So yeah, I'm a Step-Mom. I've been Stepping now for going on 7 years. I can tell you, its not an easy responsiblity. I love the child with all my heart and was so estatically Happy when we were granted custodial custody of her, meaning she came to live with my Prince Charming and me. I had grandiose plans, she and I were going to be best of friends, like my dear mother and I are, we were going to do girlie things together. Well those grandiose plans were soon dashed and have been replaced with just getting along. She is a Daddy's girl. They have a relationship that is very strong and well sometimes overshadows my relationship with my Prince Charming. I am a weak person and find myself at times feeling the nasty feeling of jealousy. I fight it and tell myself I'm a dork, and shouldn't feel this way, she's a child after all, I am the wife. But the ugly beast rears its head on occaision, and I sequester myself away in my room, to read my self in solace. But I do still love the child with all my heart. She reached the pre-tweens at age 9, and is still afflicted with the apathetic and laziness that inhabits many children of this awkward age. She is a wonderfully gifted scholarly child, she excells in school, which is a nice thing. She is a little awkward in her social graces, and has not a care what she wears.

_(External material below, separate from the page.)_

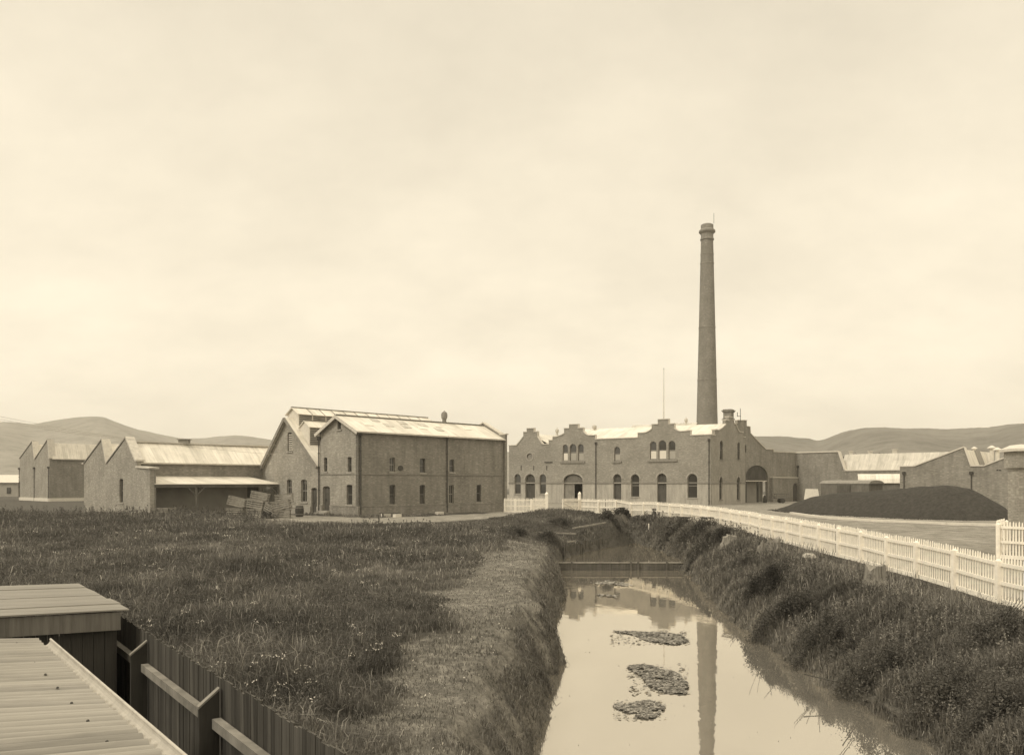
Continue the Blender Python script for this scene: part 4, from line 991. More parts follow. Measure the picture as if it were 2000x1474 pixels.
roof_quad(rr, W5.P(t5s[3][0], t5s[3][1] - .1, .4), W5.P(t5s[3][0], t5s[3][1] - .1, 12), W5.P(t5s[2][0], t5s[2][1] - .2, 12), W5.P(t5s[2][0], t5s[2][1] - .2, .4))
roof_quad(rr, W5.P(t5s[1][0], t5s[1][1] - .1, 12), W5.P(t5s[1][0], t5s[1][1] - .1, .4), W5.P(t5s[2][0], t5s[2][1] - .2, .4), W5.P(t5s[2][0], t5s[2][1] - .2, 12))
roof_quad(rr, W5.P(t5s[4][0], t5s[4][1] - .1, 12), W5.P(t5s[4][0], t5s[4][1] - .1, .4), W5.P(t5s[6][0], t5s[6][1] - .2, .4), W5.P(t5s[6][0], t5s[6][1] - .2, 12))
rr.build('roof', M['iron'], rs)
q = MB(); P_ = [W5.P(t5s[3][0] - .0, t5s[3][1] - .05, 4.5), W5.P(t5s[3][0], t5s[3][1] - .05, 6.8), W5.P(t5s[2][0], t5s[2][1] - .15, 6.8), W5.P(t5s[2][0], t5s[2][1] - .15, 4.5)]
q.box8(P_ + [p + Vector((.05, -.05, .05)) for p in P_]); q.build('skylight', M['sash'], rs)
wl = MB(); We5 = Wall(RA, nR, uR); We5.slab(wl, [(.41, Zs), (12, Zs), (12, t5s[0][1] - .1), (.41, t5s[0][1] - .1)], [], 0, .35); wl.build('side_wall', M['brick_yard'], rs)
for px in (1766, 1897.5): downpipe(W5, rs, W5.s(px), 0, W5.z(px, 925))
for px, py, dd, s_ in ((1903, 881, 9, .6), (1937, 885, 9, .8), (1948, 889, 7, .8)):
    Wv = Wall(RA + nR * dd, uR, nR); p = Wv.P(Wv.s(px), Wv.z(px, py)); v = MB()
    v.lathe((p.x, p.y, p.z - 1.2), [(.28 * s_, 0), (.28 * s_, 1.45 * s_ + .6), (.34 * s_, 1.5 * s_ + .6)], 12)
    v.lathe((p.x, p.y, p.z - .6 + 1.5 * s_), [(.62 * s_, 0), (.6 * s_, .08 * s_), (.1 * s_, .4 * s_)], 12); v.build('ventilator', M['cream'], rs)
ab = MB()
for px in (1948, 1953): W5.boxw(ab, W5.s(px) - .09, W5.s(px) + .09, W5.z(px, 919), W5.z(px, 917), -.02, -.003)
ab.build('air_brick', M['dark'], rs)

# far white chimneys behind, trees at hill foot
for i, (px, y0, y1, w_) in enumerate([(1662, 882, 893, 5), (1700, 882, 893, 6), (1747.5, 878, 896, 6.5)]):
    Y = 185; X = (px - CX) / F * Y; zt = CAMZ + (HZ - y0) * Y / F
    t = thing('cottage_chimney', ['short pale chimney, leftmost of three beyond the striped roof', 'pale middle chimney of three beyond the striped roof', 'tallest pale chimney beyond the striped roof, nearest the brick gable'][i], 'chimney', (X, Y, 0), 'pale chimneys beyond the yard')
    q = MB(); q.bx((X, Y, zt / 2), (w_ * Y / F, w_ * Y / F, zt)); q.build('shaft', M['cream'], t)
    q = MB(); q.bx((X, Y, zt + .1), (w_ * Y / F + .2, w_ * Y / F + .2, .2)); q.build('cap', M['coping'], t)

# ---- tall chimney
Yc = 150.0
def rpx(px0, px1): return (px1 - px0) / 2 * Yc / F
Xc = (1381 - CX) / F * Yc
zc = lambda py: CAMZ + (HZ - py) * Yc / F
r_b = rpx(1360, 1400.5); r_t = rpx(1370.6, 1394)
ch = thing('factory_chimney', 'very tall tapering round brick chimney rising behind the mill roof', 'chimney', (Xc, Yc, 0))
def rad(z): return r_t + (r_b - r_t) * (zc(468) - z) / (zc(468) - zc(824))
q = MB(); pr = [(rad(z), z) for z in np.linspace(0, zc(470), 30)]; q.lathe((Xc, Yc, 0), pr, 40)
q.build('shaft', M['brick_stack'], ch, False)
q = MB(); q.lathe((Xc, Yc, 0), [(r_t + .02, zc(470)), (r_t + .15, zc(469)), (r_t + .15, zc(467)), (r_t + .02, zc(466)), (r_t + .02, zc(458)), (r_t + .38, zc(454)), (r_t + .38, zc(451)), (r_t + .05, zc(448)), (r_t + .03, zc(440)), (r_t - .25, zc(438.3)), (r_t - .5, zc(438.3)), (r_t - .5, zc(442))], 40, False)
q.build('crown', M['coping_dark'], ch)
q = MB()
for yy in (497, 515, 640, 742): q.lathe((Xc, Yc, 0), [(rad(zc(yy)) + .0, zc(yy) - .12), (rad(zc(yy)) + .05, zc(yy) - .1), (rad(zc(yy)) + .05, zc(yy) + .1), (rad(zc(yy)), zc(yy) + .12)], 40, False)
q.build('iron_hoop', M['brick_yard'], ch)
q = MB(); q.tube((Xc + 1.0, Yc - 1.0, zc(440)), (Xc + 1.0, Yc - 1.0, zc(420)), .035, 6); q.build('lightning_rod', M['iron_dark'], ch)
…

Plaid and polka dots anyone?
But now I have an alli in my camp, her Mother. After the initial growing pains of having to deal with the Mother, and acting as the liasion between my Prince Charming and the person that he considered the Wicked Witch of ALL. She and I have calmed our silliness down, and have a common goal now...the Child. She is our focus, our hope and a might source for much laughter. The Mother and I are nearly friends. It drives the Child nuts to know that she can no longer use guilt or anger with The Mother or with Me. We talk often through email and on the phone and share experiences with the Child. The Mother has done serious damage control on my behalf. And we know the "Truth" behind the fantastical stories that the Child creates to wreck mischief. It is a huge relief to me that The Mother has seen the Child in her real light and knows that I am not a Wicked Stepmother, that is often portrayed in animated films. But that I do honestly have the Child's welfare and interest in heart and mind.
So to all the Stepping Mothers out there, take heart, the fight is long and hard, but worth it. If you can create an Ally in the MOTHER, you can be a united front and be a secure haven for the Child, no matter where she might be heading.